With Jackie in theaters, there’s cause to reflect on the legacy of John F. Kennedy. How much, really, did he accomplish in his brief stay in the White House? If there’s one thing on the résumé that anyone can point to, it’s the Cuban Missile Crisis, in which the United States and the Soviet Union shoved one another right up to the cliff’s edge of nuclear war and then Kennedy’s administration carefully and incrementally eased us back from it while the world sweated. Thirteen Days, made in 2000, dramatizes (and lightly fictionalizes) those proceedings. It’s not perfect but, in a way, it may be the ultimate Cold War movie. Battles herein are fought not between armies but in offices and over phone lines, by men in shirtsleeves and horn-rimmed glasses. But that doesn’t make it any less tense or thrilling.
Surprisingly, for a movie about John F. Kennedy’s shining moment, the President himself is not the main character of the story. Instead, that role is filled by Kenny O’Donnell (Kevin Costner) a special assistant to President Kennedy (played by Bruce Greenwood).

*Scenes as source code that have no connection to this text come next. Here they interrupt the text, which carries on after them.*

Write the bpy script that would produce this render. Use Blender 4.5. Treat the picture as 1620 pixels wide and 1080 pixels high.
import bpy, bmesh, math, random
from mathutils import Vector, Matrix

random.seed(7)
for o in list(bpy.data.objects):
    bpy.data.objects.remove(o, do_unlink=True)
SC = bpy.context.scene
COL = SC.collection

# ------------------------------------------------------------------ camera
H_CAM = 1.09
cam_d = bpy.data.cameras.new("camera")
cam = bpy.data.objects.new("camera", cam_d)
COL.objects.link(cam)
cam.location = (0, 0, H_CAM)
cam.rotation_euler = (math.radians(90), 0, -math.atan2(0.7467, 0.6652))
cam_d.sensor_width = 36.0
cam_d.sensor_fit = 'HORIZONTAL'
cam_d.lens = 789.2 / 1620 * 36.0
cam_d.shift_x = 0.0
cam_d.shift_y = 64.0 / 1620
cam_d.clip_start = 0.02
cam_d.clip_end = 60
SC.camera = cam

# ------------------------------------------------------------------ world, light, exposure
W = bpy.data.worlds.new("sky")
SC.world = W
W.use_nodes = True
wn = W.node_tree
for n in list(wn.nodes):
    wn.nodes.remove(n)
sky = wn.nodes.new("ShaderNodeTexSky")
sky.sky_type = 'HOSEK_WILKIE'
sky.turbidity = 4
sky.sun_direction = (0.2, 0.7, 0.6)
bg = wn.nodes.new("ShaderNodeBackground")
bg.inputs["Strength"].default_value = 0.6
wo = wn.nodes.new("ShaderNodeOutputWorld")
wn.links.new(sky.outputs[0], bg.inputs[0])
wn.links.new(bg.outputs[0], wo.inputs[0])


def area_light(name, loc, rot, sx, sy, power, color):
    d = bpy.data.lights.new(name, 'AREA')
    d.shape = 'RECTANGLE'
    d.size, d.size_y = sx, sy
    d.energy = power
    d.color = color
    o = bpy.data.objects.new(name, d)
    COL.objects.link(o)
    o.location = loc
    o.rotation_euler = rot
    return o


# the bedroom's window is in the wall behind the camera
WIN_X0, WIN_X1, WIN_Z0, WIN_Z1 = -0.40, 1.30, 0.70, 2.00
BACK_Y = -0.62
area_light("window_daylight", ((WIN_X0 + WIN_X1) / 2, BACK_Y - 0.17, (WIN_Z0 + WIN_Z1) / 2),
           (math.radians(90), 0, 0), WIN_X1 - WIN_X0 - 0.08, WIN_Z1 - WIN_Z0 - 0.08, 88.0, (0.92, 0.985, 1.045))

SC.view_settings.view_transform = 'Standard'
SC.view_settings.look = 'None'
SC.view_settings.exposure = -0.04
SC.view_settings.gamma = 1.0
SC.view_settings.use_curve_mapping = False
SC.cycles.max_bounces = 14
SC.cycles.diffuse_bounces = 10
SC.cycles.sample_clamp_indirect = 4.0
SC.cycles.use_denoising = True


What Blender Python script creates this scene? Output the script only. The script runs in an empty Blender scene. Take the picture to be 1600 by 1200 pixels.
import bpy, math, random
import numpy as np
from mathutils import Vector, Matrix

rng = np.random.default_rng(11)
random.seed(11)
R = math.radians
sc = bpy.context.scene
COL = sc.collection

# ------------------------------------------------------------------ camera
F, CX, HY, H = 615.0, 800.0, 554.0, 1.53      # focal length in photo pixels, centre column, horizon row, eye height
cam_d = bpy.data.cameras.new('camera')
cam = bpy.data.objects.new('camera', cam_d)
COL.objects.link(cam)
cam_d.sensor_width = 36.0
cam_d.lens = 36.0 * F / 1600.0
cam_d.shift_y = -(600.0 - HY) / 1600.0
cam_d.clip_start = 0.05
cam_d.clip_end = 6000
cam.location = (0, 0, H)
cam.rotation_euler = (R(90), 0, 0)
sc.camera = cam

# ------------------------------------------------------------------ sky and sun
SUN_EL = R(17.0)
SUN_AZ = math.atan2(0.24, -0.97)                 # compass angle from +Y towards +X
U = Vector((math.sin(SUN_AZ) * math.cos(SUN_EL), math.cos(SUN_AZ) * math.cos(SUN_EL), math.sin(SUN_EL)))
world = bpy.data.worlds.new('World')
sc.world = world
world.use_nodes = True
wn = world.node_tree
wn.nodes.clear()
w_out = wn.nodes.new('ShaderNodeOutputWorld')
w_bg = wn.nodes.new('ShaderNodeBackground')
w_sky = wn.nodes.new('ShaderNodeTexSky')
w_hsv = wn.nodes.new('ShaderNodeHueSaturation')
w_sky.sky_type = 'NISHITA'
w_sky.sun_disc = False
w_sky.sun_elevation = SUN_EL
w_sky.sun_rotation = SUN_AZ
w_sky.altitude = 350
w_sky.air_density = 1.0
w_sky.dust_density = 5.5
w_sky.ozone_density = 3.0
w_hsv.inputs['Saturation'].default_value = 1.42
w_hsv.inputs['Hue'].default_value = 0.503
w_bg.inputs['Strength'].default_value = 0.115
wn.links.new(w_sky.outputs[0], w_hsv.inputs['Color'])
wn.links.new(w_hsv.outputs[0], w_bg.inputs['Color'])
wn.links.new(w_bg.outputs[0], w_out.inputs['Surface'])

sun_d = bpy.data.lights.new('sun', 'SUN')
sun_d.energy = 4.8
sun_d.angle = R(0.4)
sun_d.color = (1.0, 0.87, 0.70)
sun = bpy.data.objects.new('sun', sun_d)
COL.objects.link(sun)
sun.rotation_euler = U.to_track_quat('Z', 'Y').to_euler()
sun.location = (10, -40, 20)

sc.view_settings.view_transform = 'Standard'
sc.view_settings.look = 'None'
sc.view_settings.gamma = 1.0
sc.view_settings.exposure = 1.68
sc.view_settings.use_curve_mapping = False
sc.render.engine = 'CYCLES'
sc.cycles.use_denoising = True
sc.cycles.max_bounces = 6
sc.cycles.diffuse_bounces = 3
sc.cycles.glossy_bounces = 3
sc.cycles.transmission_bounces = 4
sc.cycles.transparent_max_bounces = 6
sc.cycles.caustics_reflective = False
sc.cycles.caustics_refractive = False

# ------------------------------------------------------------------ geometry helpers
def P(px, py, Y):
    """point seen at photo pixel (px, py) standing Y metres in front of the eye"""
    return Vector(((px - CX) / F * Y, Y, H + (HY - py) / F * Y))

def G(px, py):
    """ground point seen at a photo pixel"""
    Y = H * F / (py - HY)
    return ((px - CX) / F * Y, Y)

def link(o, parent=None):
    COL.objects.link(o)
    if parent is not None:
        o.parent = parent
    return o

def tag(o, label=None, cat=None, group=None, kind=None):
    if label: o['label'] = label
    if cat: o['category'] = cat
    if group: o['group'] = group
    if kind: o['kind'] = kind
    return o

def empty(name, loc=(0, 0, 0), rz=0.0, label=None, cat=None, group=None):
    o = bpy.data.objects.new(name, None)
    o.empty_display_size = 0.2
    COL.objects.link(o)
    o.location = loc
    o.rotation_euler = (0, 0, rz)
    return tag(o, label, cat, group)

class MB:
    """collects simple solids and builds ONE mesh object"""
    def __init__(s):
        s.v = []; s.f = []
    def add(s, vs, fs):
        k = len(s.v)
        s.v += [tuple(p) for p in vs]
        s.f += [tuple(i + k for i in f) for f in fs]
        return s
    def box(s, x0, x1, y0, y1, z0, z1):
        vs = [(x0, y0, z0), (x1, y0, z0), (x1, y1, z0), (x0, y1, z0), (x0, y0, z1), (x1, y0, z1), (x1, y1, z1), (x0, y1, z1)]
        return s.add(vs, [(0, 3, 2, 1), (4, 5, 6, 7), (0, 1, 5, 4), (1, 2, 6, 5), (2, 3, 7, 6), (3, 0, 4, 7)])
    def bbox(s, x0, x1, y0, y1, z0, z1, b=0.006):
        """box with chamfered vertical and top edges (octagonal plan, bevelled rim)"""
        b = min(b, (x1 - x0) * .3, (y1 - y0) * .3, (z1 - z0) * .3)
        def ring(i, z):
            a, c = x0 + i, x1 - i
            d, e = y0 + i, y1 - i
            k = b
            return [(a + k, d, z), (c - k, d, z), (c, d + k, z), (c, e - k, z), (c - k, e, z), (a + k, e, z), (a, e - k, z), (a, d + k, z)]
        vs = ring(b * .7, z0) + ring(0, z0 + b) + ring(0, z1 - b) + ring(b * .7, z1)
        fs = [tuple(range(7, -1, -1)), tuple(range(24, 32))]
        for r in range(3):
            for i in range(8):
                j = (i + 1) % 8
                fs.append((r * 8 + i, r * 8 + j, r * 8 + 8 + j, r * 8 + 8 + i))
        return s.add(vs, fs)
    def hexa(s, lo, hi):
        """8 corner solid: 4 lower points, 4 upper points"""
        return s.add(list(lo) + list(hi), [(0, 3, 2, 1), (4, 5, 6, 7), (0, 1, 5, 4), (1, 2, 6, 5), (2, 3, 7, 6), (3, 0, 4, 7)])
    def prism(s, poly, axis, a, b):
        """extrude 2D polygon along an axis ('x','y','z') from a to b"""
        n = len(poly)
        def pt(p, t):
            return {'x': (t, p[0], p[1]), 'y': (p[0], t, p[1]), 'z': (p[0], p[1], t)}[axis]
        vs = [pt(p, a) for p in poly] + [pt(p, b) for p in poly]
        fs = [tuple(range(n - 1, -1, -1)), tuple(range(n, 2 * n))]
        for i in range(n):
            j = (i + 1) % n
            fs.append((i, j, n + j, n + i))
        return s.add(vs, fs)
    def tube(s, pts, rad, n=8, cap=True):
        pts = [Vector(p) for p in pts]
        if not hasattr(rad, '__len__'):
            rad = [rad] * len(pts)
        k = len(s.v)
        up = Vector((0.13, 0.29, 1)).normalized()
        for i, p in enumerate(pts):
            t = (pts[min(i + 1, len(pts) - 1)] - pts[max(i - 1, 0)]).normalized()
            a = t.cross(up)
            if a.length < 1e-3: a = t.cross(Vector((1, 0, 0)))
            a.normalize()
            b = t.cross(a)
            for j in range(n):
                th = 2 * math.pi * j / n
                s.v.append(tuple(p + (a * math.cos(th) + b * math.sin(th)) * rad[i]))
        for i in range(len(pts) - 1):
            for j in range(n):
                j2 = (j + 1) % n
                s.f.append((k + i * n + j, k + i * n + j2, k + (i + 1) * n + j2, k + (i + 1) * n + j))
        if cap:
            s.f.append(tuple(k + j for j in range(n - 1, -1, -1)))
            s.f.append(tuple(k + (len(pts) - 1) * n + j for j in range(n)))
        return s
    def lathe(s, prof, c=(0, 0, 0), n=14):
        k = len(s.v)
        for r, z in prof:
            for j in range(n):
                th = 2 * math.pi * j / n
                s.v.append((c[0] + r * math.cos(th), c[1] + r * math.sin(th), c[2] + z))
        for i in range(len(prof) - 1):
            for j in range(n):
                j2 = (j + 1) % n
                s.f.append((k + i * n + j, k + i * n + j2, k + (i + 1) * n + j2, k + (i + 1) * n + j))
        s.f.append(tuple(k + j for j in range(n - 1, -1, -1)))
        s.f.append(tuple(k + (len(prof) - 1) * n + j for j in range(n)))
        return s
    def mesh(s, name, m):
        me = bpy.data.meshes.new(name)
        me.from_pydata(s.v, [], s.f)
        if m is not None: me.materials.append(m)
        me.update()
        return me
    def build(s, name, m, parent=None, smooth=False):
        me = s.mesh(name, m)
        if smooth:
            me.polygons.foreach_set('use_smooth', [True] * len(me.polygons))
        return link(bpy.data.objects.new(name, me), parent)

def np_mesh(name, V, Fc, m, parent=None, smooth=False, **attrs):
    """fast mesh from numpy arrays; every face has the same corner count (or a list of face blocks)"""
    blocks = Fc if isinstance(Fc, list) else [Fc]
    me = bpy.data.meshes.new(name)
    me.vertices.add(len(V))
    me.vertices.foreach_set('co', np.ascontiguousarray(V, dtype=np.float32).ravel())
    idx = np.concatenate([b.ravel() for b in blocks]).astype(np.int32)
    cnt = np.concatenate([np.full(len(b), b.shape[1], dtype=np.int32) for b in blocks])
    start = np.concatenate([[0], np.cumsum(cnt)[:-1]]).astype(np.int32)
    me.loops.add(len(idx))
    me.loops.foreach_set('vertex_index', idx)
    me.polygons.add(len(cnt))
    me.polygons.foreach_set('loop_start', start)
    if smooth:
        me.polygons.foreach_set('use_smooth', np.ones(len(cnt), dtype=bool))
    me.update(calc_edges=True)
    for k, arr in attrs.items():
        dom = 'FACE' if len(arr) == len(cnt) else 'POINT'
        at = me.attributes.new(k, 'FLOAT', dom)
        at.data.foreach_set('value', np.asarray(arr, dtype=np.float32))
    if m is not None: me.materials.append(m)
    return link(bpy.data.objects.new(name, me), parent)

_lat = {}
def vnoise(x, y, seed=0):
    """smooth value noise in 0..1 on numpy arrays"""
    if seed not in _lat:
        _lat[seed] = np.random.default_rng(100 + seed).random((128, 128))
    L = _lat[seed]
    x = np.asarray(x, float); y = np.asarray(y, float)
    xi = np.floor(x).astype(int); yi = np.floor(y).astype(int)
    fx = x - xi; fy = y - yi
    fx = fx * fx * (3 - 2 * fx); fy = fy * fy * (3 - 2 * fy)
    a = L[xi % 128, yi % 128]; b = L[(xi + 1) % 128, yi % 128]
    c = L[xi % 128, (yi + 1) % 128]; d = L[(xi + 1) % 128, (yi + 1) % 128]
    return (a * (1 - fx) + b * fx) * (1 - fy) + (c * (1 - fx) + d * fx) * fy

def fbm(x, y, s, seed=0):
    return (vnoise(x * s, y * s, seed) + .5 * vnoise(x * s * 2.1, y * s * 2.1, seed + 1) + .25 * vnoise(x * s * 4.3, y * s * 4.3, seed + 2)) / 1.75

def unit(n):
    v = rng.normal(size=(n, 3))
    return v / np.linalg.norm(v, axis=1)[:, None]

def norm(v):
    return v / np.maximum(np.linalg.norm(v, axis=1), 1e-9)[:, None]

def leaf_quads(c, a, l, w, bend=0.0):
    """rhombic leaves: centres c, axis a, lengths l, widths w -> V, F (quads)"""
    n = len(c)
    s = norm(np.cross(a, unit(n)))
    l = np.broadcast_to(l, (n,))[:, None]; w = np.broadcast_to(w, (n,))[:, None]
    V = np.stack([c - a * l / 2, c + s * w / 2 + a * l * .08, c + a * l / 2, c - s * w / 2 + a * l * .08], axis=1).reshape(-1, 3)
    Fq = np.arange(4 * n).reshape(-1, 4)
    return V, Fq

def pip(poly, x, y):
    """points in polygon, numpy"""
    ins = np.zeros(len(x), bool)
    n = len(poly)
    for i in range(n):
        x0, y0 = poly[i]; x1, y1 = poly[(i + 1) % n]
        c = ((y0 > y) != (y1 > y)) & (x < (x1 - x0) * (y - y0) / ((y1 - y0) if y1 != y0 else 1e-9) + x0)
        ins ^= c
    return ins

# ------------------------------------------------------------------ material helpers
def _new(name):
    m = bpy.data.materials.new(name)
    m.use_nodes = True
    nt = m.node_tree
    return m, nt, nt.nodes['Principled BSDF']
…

This is in keeping with the overall approach taken by journeyman director Roger Donaldson (reuniting with Costner thirteen years after the terrific No Way Out), who wisely avoids grandeur in his presentation, given that the subject matter—the threat of nuclear annihilation—is a big enough idea to grapple with on its own. This is a movie of beige bureaucracy, of flatly lit hallways and low ceilings. It’s a workaday approach to saving the world and it’s only fitting that our hero, though a civil servant, is first and foremost a salary man.
As mentioned, the screenplay takes some liberties—most notably with the inflation of O’Donnell’s role to begin with, if the real life Robert McNamara (portrayed here by Dylan Baker) is to be believed. Nevertheless, it succeeds in authenticating an important moment of twentieth century American history. Thirteen Days shows us that the Cuban Missile Crisis was more than just a near-miss. It was a hard won victory in a major war.